BEGIN
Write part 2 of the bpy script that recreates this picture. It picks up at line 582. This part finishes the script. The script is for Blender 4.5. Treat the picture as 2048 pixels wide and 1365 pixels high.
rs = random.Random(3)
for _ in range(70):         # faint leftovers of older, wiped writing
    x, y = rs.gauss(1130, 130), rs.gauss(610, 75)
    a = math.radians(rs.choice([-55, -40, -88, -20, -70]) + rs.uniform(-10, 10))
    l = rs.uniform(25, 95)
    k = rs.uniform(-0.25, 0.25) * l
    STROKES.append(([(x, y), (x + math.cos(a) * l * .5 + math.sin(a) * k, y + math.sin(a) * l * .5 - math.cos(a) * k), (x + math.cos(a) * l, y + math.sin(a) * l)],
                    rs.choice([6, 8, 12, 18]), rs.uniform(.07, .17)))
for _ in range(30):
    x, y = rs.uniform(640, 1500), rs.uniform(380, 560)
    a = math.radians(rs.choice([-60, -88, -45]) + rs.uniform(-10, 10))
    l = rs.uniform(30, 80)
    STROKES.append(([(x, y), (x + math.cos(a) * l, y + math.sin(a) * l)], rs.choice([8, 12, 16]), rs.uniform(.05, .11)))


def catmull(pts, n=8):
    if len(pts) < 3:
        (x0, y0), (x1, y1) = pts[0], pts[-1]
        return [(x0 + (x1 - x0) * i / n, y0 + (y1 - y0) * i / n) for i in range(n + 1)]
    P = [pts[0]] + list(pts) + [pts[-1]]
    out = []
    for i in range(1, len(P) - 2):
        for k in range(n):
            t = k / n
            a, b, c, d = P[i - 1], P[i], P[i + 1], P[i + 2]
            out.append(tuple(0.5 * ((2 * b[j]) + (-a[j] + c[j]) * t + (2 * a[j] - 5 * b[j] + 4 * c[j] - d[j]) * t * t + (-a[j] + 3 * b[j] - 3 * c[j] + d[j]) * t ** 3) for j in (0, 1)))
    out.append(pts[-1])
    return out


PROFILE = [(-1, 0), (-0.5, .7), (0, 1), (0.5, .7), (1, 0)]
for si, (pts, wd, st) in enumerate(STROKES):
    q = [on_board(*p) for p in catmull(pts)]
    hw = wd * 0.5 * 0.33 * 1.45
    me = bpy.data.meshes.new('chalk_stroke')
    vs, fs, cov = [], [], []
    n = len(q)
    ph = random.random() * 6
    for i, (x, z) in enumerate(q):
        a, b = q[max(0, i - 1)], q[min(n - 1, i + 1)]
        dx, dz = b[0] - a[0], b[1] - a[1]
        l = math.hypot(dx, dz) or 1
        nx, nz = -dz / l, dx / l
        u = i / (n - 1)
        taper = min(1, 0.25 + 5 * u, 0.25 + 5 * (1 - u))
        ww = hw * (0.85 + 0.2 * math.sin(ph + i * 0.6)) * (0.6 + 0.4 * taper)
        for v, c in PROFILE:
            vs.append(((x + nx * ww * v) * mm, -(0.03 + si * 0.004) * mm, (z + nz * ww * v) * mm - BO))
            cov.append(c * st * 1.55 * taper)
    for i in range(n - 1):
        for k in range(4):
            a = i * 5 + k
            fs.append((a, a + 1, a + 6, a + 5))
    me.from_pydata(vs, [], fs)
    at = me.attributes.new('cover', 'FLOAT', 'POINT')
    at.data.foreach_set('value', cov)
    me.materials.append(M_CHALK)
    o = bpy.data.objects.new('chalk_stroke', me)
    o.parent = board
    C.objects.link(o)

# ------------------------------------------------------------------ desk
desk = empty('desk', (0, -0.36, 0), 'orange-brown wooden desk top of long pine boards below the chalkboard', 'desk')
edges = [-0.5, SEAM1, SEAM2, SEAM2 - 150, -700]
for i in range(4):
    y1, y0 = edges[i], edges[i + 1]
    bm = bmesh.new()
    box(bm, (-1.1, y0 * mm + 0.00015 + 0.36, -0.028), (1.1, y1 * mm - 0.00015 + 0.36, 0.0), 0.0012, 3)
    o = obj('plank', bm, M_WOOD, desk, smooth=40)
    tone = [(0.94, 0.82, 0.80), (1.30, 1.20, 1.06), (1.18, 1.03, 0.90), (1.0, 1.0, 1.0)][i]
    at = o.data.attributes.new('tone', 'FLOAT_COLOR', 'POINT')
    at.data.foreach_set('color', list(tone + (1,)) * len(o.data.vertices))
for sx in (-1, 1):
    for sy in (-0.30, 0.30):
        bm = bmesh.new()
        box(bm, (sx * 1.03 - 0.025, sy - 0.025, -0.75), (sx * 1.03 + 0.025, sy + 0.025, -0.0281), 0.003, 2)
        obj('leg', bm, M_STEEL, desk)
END
TASK DESCRIPTION:
Reproduce the complete data exactly as presented above.

ANSWER IN FULL:
Write part 2 of the bpy script that recreates this picture. It picks up at line 582. This part finishes the script. The script is for Blender 4.5. Treat the picture as 2048 pixels wide and 1365 pixels high.
rs = random.Random(3)
for _ in range(70):         # faint leftovers of older, wiped writing
    x, y = rs.gauss(1130, 130), rs.gauss(610, 75)
    a = math.radians(rs.choice([-55, -40, -88, -20, -70]) + rs.uniform(-10, 10))
    l = rs.uniform(25, 95)
    k = rs.uniform(-0.25, 0.25) * l
    STROKES.append(([(x, y), (x + math.cos(a) * l * .5 + math.sin(a) * k, y + math.sin(a) * l * .5 - math.cos(a) * k), (x + math.cos(a) * l, y + math.sin(a) * l)],
                    rs.choice([6, 8, 12, 18]), rs.uniform(.07, .17)))
for _ in range(30):
    x, y = rs.uniform(640, 1500), rs.uniform(380, 560)
    a = math.radians(rs.choice([-60, -88, -45]) + rs.uniform(-10, 10))
    l = rs.uniform(30, 80)
    STROKES.append(([(x, y), (x + math.cos(a) * l, y + math.sin(a) * l)], rs.choice([8, 12, 16]), rs.uniform(.05, .11)))


def catmull(pts, n=8):
    if len(pts) < 3:
        (x0, y0), (x1, y1) = pts[0], pts[-1]
        return [(x0 + (x1 - x0) * i / n, y0 + (y1 - y0) * i / n) for i in range(n + 1)]
    P = [pts[0]] + list(pts) + [pts[-1]]
    out = []
    for i in range(1, len(P) - 2):
        for k in range(n):
            t = k / n
            a, b, c, d = P[i - 1], P[i], P[i + 1], P[i + 2]
            out.append(tuple(0.5 * ((2 * b[j]) + (-a[j] + c[j]) * t + (2 * a[j] - 5 * b[j] + 4 * c[j] - d[j]) * t * t + (-a[j] + 3 * b[j] - 3 * c[j] + d[j]) * t ** 3) for j in (0, 1)))
    out.append(pts[-1])
    return out


PROFILE = [(-1, 0), (-0.5, .7), (0, 1), (0.5, .7), (1, 0)]
for si, (pts, wd, st) in enumerate(STROKES):
    q = [on_board(*p) for p in catmull(pts)]
    hw = wd * 0.5 * 0.33 * 1.45
    me = bpy.data.meshes.new('chalk_stroke')
    vs, fs, cov = [], [], []
    n = len(q)
    ph = random.random() * 6
    for i, (x, z) in enumerate(q):
        a, b = q[max(0, i - 1)], q[min(n - 1, i + 1)]
        dx, dz = b[0] - a[0], b[1] - a[1]
        l = math.hypot(dx, dz) or 1
        nx, nz = -dz / l, dx / l
        u = i / (n - 1)
        taper = min(1, 0.25 + 5 * u, 0.25 + 5 * (1 - u))
        ww = hw * (0.85 + 0.2 * math.sin(ph + i * 0.6)) * (0.6 + 0.4 * taper)
        for v, c in PROFILE:
            vs.append(((x + nx * ww * v) * mm, -(0.03 + si * 0.004) * mm, (z + nz * ww * v) * mm - BO))
            cov.append(c * st * 1.55 * taper)
    for i in range(n - 1):
        for k in range(4):
            a = i * 5 + k
            fs.append((a, a + 1, a + 6, a + 5))
    me.from_pydata(vs, [], fs)
    at = me.attributes.new('cover', 'FLOAT', 'POINT')
    at.data.foreach_set('value', cov)
    me.materials.append(M_CHALK)
    o = bpy.data.objects.new('chalk_stroke', me)
    o.parent = board
    C.objects.link(o)

# ------------------------------------------------------------------ desk
desk = empty('desk', (0, -0.36, 0), 'orange-brown wooden desk top of long pine boards below the chalkboard', 'desk')
edges = [-0.5, SEAM1, SEAM2, SEAM2 - 150, -700]
for i in range(4):
    y1, y0 = edges[i], edges[i + 1]
    bm = bmesh.new()
    box(bm, (-1.1, y0 * mm + 0.00015 + 0.36, -0.028), (1.1, y1 * mm - 0.00015 + 0.36, 0.0), 0.0012, 3)
    o = obj('plank', bm, M_WOOD, desk, smooth=40)
    tone = [(0.94, 0.82, 0.80), (1.30, 1.20, 1.06), (1.18, 1.03, 0.90), (1.0, 1.0, 1.0)][i]
    at = o.data.attributes.new('tone', 'FLOAT_COLOR', 'POINT')
    at.data.foreach_set('color', list(tone + (1,)) * len(o.data.vertices))
for sx in (-1, 1):
    for sy in (-0.30, 0.30):
        bm = bmesh.new()
        box(bm, (sx * 1.03 - 0.025, sy - 0.025, -0.75), (sx * 1.03 + 0.025, sy + 0.025, -0.0281), 0.003, 2)
        obj('leg', bm, M_STEEL, desk)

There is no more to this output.